Par exemple, le bras droit de Robert Bourassa, Benoît Morin était informé la veille du projet de nomination par Jacques Chamberland, à l'époque sous-ministre à la Justice -les deux mandarins sont juges aujourd'hui. Sous Daniel Johnson, l'ex-ministre Roger Lefebvre a déjà dit à La Presse que la nomination des magistrats était sa compétence exclusive et qu'il déposait le nom du candidat séance tenante au conseil. La formule était la même sous les successeurs péquistes, d'expliquer à La Presse des conseillers du premier cercle à l'époque.

Une exception

Rare exception; quand Lorraine Laporte, épouse de Bernard Landry aujourd'hui décédée, avait été nommée à la Cour criminelle en mars 1995, le premier ministre Jacques Parizeau avait été prévenu à l'avance. Le premier fonctionnaire, Louis Bernard s'en était entretenu avec le cabinet du premier ministre à cause des risques de controverse, de confier une personne au centre de ces discussions.

Mais de Robert Bourassa à Bernard Landry, jamais le premier ministre n'avait, comme Jean Charest, accès à la liste des candidats approuvés par le comité indépendant qui doit, selon le règlement, faire sa recommandation au ministre de la Justice.

Le procureur de Marc Bellemare, Jean-François Bertrand lui a demandé si ce mode fonctionnement était différent de celui adopté par ses prédécesseurs, M. Charest a reconnu hier ne pas en être certain. «Je présume que cela se faisait comme ça aussi, c'est la façon de le faire. Quand on y pense, c'est le gouvernement qui nomme les juges. C'est normal que le premier ministre en fasse partie.»

Pour Me Bertrand, la cause est entendue, le gouvernement Charest n'appliquait pas les règles qui prévoient que seul le ministre de la Justice doive avoir accès à la liste des candidats aptes à la magistrature.

Pour Jean Charest en revanche, le règlement prévoit uniquement le travail du comité indépendant. On y précise qu'il doit transmettre ses recommandations à la coordonnatrice à la sélection des juges qui les fait passer au chef de cabinet du ministre de la Justice. Rien n'empêche le chef du gouvernement d'en prendre connaissance, a-t-il fait valoir. La nomination d'un juge se fait sous recommandation du ministre de la Justice, mais reste une décision gouvernementale. Or le premier ministre est le chef du Conseil exécutif, de rappeler M. Charest.

«Tout n'est pas écrit. Cela fait partie de démarches du gouvernement, les noms de candidats, cela n'arrive pas par l'opération du saint Esprit.
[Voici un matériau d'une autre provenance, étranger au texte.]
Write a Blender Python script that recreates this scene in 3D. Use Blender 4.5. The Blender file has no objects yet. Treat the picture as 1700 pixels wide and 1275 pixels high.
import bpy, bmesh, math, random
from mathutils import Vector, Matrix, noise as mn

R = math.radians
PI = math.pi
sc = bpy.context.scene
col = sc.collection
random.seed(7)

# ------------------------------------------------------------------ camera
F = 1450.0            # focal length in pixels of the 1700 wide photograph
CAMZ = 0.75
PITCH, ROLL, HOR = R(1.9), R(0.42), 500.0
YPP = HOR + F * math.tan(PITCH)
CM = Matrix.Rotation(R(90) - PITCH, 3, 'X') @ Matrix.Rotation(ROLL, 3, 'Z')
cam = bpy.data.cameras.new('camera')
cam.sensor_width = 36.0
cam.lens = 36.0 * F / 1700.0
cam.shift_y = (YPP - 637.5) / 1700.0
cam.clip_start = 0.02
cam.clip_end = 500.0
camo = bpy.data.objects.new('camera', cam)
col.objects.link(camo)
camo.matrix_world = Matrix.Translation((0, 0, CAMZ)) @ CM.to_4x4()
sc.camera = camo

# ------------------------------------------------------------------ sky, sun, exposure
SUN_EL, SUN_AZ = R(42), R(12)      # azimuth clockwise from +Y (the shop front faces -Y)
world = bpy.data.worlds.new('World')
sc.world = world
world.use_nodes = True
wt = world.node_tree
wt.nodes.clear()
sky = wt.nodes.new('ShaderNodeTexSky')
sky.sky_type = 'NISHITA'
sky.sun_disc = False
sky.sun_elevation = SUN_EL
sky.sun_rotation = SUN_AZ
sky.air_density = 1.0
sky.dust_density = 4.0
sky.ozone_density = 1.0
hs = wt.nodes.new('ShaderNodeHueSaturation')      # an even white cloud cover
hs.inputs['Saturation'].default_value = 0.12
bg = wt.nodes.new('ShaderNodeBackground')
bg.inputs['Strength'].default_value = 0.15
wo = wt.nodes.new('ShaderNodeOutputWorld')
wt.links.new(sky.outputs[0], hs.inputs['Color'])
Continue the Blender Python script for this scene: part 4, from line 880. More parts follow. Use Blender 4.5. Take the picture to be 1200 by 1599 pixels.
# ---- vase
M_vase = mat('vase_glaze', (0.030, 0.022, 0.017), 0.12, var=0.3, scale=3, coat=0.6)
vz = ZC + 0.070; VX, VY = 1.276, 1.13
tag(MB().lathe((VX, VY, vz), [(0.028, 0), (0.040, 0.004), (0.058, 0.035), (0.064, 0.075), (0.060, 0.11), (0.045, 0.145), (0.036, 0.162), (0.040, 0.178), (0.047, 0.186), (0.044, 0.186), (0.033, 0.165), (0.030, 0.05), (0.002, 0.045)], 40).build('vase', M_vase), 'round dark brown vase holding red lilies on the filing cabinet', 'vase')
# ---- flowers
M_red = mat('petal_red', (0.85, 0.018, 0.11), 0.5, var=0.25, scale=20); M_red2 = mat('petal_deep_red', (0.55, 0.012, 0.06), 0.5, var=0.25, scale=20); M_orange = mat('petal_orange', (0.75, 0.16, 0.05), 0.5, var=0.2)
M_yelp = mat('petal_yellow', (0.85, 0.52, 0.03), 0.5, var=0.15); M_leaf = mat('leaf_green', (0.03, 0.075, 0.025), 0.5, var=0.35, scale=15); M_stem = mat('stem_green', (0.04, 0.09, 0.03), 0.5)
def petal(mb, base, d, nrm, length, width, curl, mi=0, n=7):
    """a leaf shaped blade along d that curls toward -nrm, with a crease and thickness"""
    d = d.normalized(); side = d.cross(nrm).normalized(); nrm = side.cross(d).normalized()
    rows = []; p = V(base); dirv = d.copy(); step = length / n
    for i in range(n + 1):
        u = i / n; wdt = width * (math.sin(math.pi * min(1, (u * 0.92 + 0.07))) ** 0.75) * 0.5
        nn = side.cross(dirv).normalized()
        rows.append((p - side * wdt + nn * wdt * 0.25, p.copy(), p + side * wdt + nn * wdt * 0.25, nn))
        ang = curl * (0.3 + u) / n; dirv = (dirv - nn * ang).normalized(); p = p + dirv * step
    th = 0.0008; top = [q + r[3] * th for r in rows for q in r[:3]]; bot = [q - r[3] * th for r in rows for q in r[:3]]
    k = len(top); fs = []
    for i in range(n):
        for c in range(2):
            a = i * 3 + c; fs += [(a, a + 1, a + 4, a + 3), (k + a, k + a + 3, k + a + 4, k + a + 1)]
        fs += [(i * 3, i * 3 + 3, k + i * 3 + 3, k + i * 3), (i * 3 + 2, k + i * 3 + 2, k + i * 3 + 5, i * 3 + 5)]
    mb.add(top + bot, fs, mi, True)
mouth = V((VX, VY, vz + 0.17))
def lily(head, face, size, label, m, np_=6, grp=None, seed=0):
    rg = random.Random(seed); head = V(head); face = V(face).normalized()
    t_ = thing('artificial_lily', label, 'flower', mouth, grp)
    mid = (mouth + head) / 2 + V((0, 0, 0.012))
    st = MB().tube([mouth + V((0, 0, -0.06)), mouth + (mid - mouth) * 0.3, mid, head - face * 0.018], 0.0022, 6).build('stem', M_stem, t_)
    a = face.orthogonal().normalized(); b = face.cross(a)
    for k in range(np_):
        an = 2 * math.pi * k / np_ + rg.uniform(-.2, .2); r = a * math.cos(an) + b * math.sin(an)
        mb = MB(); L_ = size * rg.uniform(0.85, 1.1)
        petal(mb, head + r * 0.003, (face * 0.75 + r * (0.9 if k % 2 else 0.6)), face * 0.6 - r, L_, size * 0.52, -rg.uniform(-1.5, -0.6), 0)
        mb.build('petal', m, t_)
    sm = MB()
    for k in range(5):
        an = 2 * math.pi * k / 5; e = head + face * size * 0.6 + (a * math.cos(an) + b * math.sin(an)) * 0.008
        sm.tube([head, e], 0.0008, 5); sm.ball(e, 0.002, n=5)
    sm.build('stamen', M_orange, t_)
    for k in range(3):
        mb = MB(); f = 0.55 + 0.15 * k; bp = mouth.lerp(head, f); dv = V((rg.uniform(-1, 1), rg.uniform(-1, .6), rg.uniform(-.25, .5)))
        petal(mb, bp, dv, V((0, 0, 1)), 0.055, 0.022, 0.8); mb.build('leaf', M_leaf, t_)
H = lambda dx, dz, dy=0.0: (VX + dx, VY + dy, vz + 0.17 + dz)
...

«Le ministre de la Justice consulte le premier ministre», de résumer M. Charest. Les listes de noms «cela nous arrive avec des curriculum vitae. Le ministre de la Justice donne son avis, fournit une ou deux suggestions. Je donne mon avis et ça retourne au ministre de la Justice», a expliqué hier M. Charest.

Critique du PQ à l'accès à l'information, Me Bertrand Saint-Arnaud s'insurgeait hier. «On apprend que la liste circule... elle est vue par Chantal Landry, la responsable des nominations. C'est une perversion du système instauré, cela rend le processus de sélection perméable aux influences politiques», a-t-il lancé.